Jack Kerouac often wrote about alcohol-fueled escapades in his mostly autobiographical novels. In his numerous travels, the beat author took frequent trips to Mexico, where he gained a fondness for the margarita.
Tequila, one of the main ingredients in a margarita, is made from the agave plant, which is prevalent in Mexico. Although the margarita may not have been the libation Kerouac consumed on a daily basis, his travels make it important in helping to define his personality.
Other drinks consumed by the author in his works also include whiskey, wine, and beer, among others. Drinking a margarita when in Mexico shows the author’s ability and willingness to adapt to local culture and the extent to which he did not care what he was drinking as long as he was getting drunk.
Kerouac’s ability to handle himself after a few drinks was apparent in his manner of speaking to others. John Clellon Holmes described this persona in that his mind loosened up leading to dialogue that was “always brilliant, always interesting, and always disturbing.”

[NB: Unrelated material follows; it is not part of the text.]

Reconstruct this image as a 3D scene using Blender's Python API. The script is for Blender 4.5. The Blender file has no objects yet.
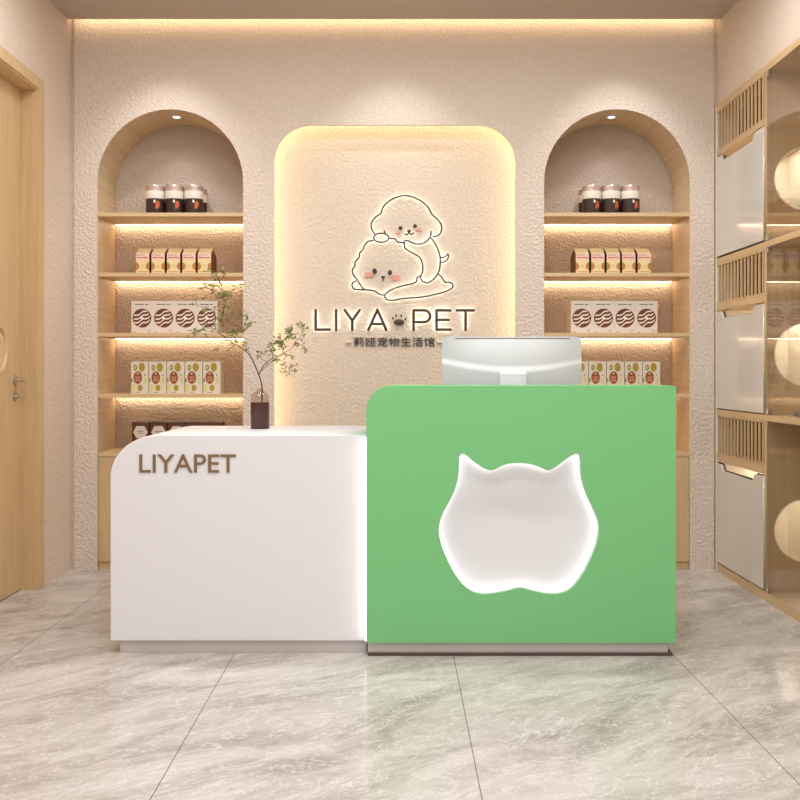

Despite this, there were also occasions where Kerouac would lose control, on one occasion passing out in the woods on the way home from the bar. Kerouac’s drinking habit caught up with him, leading to his death from an internal hemorrhage as a result of cirrhosis at the age of 47.
Kerouac’s long-term abuse of alcohol is tragic in that we may have missed out on works he would have written later in life, but if he did not have these experiences, we might not have had some of the greatest works of that generation.